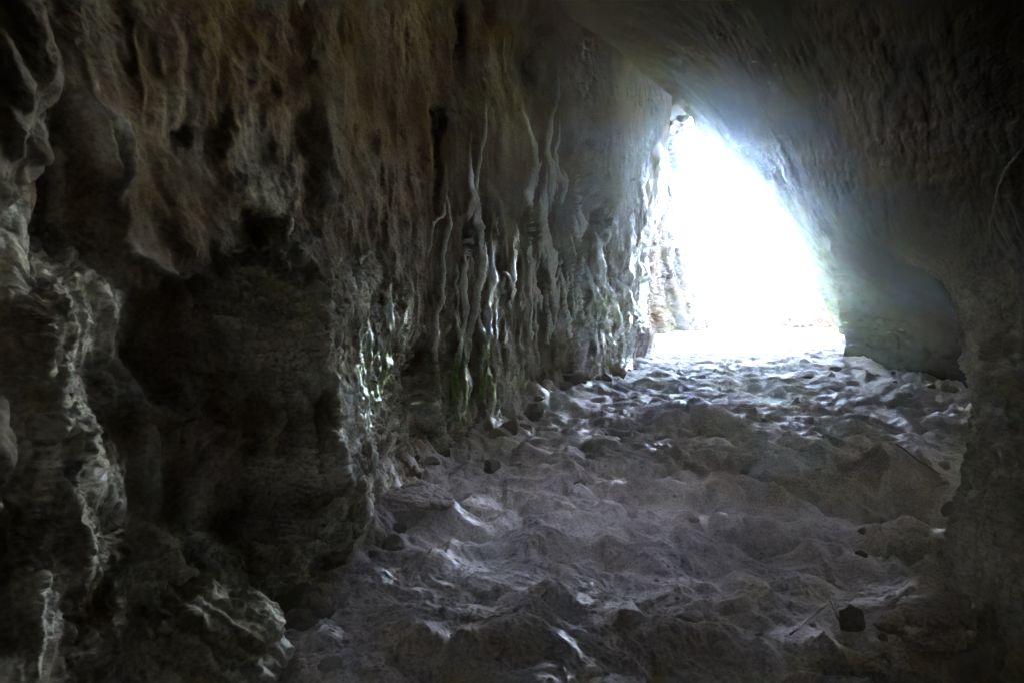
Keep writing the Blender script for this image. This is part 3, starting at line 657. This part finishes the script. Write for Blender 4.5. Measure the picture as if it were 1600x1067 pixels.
# ================================================================== BROKEN STICK
m = bpy.data.materials.new('dead_wood'); m.use_nodes = True; t = m.node_tree; p = t.nodes['Principled BSDF']; p.inputs['Roughness'].default_value = .5
nn = _node(t, 'ShaderNodeTexNoise'); nn.inputs['Scale'].default_value = 40; rr = _node(t, 'ShaderNodeValToRGB'); rr.color_ramp.elements[0].color = (.16,.12,.09,1); rr.color_ramp.elements[1].color = (.34,.29,.25,1)
t.links.new(nn.outputs['Fac'], rr.inputs[0]); t.links.new(rr.outputs[0], p.inputs['Base Color'])
def twig(name, pts, rad, parent=None):
    pts = [np.array(p, float) for p in pts]; V = []; Fc = []; K = 8
    for i, p in enumerate(pts):
        d = pts[min(i+1, len(pts)-1)]-pts[max(i-1, 0)]; d /= np.linalg.norm(d); a = np.cross(d, [0,0,1.]); a /= max(np.linalg.norm(a), 1e-6); b_ = np.cross(d, a)
        for k in range(K):
            th = 2*math.pi*k/K; r = rad[i]*(1+.15*math.sin(3*th+i)); V.append(tuple(p+a*math.cos(th)*r+b_*math.sin(th)*r))
    for i in range(len(pts)-1):
        for k in range(K): Fc.append((i*K+k, i*K+(k+1)%K, (i+1)*K+(k+1)%K, (i+1)*K+k))
    Fc += [tuple(range(K))[::-1], tuple(range((len(pts)-1)*K, len(pts)*K))]
    me = bpy.data.meshes.new(name); me.from_pydata(V, [], Fc); me.polygons.foreach_set('use_smooth', [True]*len(Fc)); me.materials.append(m); me.update()
    o = bpy.data.objects.new(name, me); sc.collection.objects.link(o)
    if parent: o.parent = parent
    return o
def fl3(px, py, up=.0):
    x, y_ = at_floor(px, py, .04); return (x, y_, floor_z(x, y_)+up)
def line(a, b, n=7, wob=.004, seed=0):
    r = random.Random(seed); return [tuple(a[k]+(b[k]-a[k])*i/(n-1)+r.uniform(-wob, wob) for k in range(3)) for i in range(n)]
o = twig('stick', line(fl3(1236,971,.012), fl3(1294,938,.035), 8, .003, 1), [.0035]*2+[.003]*6); tag(o, 'thin pale straight stick lying on the floor at lower right', 'stick')
o = twig('stick', line(fl3(1312,958,.01), fl3(1299,935,.03), 5, .003, 2)+line(fl3(1298,934,.03), fl3(1300,926,.045), 3, .002, 3), [.004,.005,.005,.004,.004,.004,.003,.003]); tag(o, 'short forked dark stick crossing the tip of the pale one', 'stick')
o = twig('stick', line(fl3(1398,735,.01), fl3(1470,745,.02), 7, .006, 5), [.006]*7); tag(o, 'thin twig on the rim of the dark hollow at right', 'stick')

# ================================================================== RUBBLE AT THE WALL FOOT
rub = [stone_mesh(960+i, 5, .34, 5, M_WALL) for i in range(6)]
for mm_ in rub:
    for nm_, vv in (('pale', .45), ('wet', .1)):
        at_ = mm_.attributes.new(nm_, 'FLOAT', 'POINT'); at_.data.foreach_set('value', np.full(len(mm_.vertices), vv, np.float32))
rng = random.Random(77); k = 0
while k < 75:
    y_ = 2.9+9.5*rng.random()**1.3; side = rng.random() < .72
    if side: x = float(np.interp(y_, fp[:3400,1], fp[:3400,0]))+.10+abs(rng.gauss(0,.16))
    else: x = float(curve(np.array([y_]), [(2.4,1.5),(3.9,1.95),(4.6,2.6),(6,4.3),(8,5.2),(14,5.8)])[0])-abs(rng.gauss(0,.3))
    s_ = rng.choice([.022,.03,.04,.055,.08])*(1+.03*y_)
    o = put(rub[rng.randrange(6)], 'rubble_stone', x, y_, s_*rng.uniform(.8,1.4), s_*rng.uniform(.8,1.2), s_*rng.uniform(.6,1), rng.uniform(0,6.3), .3, (rng.uniform(-.4,.4), rng.uniform(-.4,.4)))
    tag(o, 'broken bit of wall rock lying in the rubble along the foot of the %s wall' % ('left' if side else 'right'), 'stone', 'rubble along the foot of the %s wall' % ('left' if side else 'right')); k += 1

◇ ◇ ◇

*EXERCISE DIRECTIONS*: Give back every line exactly as it stands, pictures excluded.

*SOLUTION TO THIS EXERCISE*:
Keep writing the Blender script for this image. This is part 3, starting at line 657. This part finishes the script. Write for Blender 4.5. Measure the picture as if it were 1600x1067 pixels.
# ================================================================== BROKEN STICK
m = bpy.data.materials.new('dead_wood'); m.use_nodes = True; t = m.node_tree; p = t.nodes['Principled BSDF']; p.inputs['Roughness'].default_value = .5
nn = _node(t, 'ShaderNodeTexNoise'); nn.inputs['Scale'].default_value = 40; rr = _node(t, 'ShaderNodeValToRGB'); rr.color_ramp.elements[0].color = (.16,.12,.09,1); rr.color_ramp.elements[1].color = (.34,.29,.25,1)
t.links.new(nn.outputs['Fac'], rr.inputs[0]); t.links.new(rr.outputs[0], p.inputs['Base Color'])
def twig(name, pts, rad, parent=None):
    pts = [np.array(p, float) for p in pts]; V = []; Fc = []; K = 8
    for i, p in enumerate(pts):
        d = pts[min(i+1, len(pts)-1)]-pts[max(i-1, 0)]; d /= np.linalg.norm(d); a = np.cross(d, [0,0,1.]); a /= max(np.linalg.norm(a), 1e-6); b_ = np.cross(d, a)
        for k in range(K):
            th = 2*math.pi*k/K; r = rad[i]*(1+.15*math.sin(3*th+i)); V.append(tuple(p+a*math.cos(th)*r+b_*math.sin(th)*r))
    for i in range(len(pts)-1):
        for k in range(K): Fc.append((i*K+k, i*K+(k+1)%K, (i+1)*K+(k+1)%K, (i+1)*K+k))
    Fc += [tuple(range(K))[::-1], tuple(range((len(pts)-1)*K, len(pts)*K))]
    me = bpy.data.meshes.new(name); me.from_pydata(V, [], Fc); me.polygons.foreach_set('use_smooth', [True]*len(Fc)); me.materials.append(m); me.update()
    o = bpy.data.objects.new(name, me); sc.collection.objects.link(o)
    if parent: o.parent = parent
    return o
def fl3(px, py, up=.0):
    x, y_ = at_floor(px, py, .04); return (x, y_, floor_z(x, y_)+up)
def line(a, b, n=7, wob=.004, seed=0):
    r = random.Random(seed); return [tuple(a[k]+(b[k]-a[k])*i/(n-1)+r.uniform(-wob, wob) for k in range(3)) for i in range(n)]
o = twig('stick', line(fl3(1236,971,.012), fl3(1294,938,.035), 8, .003, 1), [.0035]*2+[.003]*6); tag(o, 'thin pale straight stick lying on the floor at lower right', 'stick')
o = twig('stick', line(fl3(1312,958,.01), fl3(1299,935,.03), 5, .003, 2)+line(fl3(1298,934,.03), fl3(1300,926,.045), 3, .002, 3), [.004,.005,.005,.004,.004,.004,.003,.003]); tag(o, 'short forked dark stick crossing the tip of the pale one', 'stick')
o = twig('stick', line(fl3(1398,735,.01), fl3(1470,745,.02), 7, .006, 5), [.006]*7); tag(o, 'thin twig on the rim of the dark hollow at right', 'stick')

# ================================================================== RUBBLE AT THE WALL FOOT
rub = [stone_mesh(960+i, 5, .34, 5, M_WALL) for i in range(6)]
for mm_ in rub:
    for nm_, vv in (('pale', .45), ('wet', .1)):
        at_ = mm_.attributes.new(nm_, 'FLOAT', 'POINT'); at_.data.foreach_set('value', np.full(len(mm_.vertices), vv, np.float32))
rng = random.Random(77); k = 0
while k < 75:
    y_ = 2.9+9.5*rng.random()**1.3; side = rng.random() < .72
    if side: x = float(np.interp(y_, fp[:3400,1], fp[:3400,0]))+.10+abs(rng.gauss(0,.16))
    else: x = float(curve(np.array([y_]), [(2.4,1.5),(3.9,1.95),(4.6,2.6),(6,4.3),(8,5.2),(14,5.8)])[0])-abs(rng.gauss(0,.3))
    s_ = rng.choice([.022,.03,.04,.055,.08])*(1+.03*y_)
    o = put(rub[rng.randrange(6)], 'rubble_stone', x, y_, s_*rng.uniform(.8,1.4), s_*rng.uniform(.8,1.2), s_*rng.uniform(.6,1), rng.uniform(0,6.3), .3, (rng.uniform(-.4,.4), rng.uniform(-.4,.4)))
    tag(o, 'broken bit of wall rock lying in the rubble along the foot of the %s wall' % ('left' if side else 'right'), 'stone', 'rubble along the foot of the %s wall' % ('left' if side else 'right')); k += 1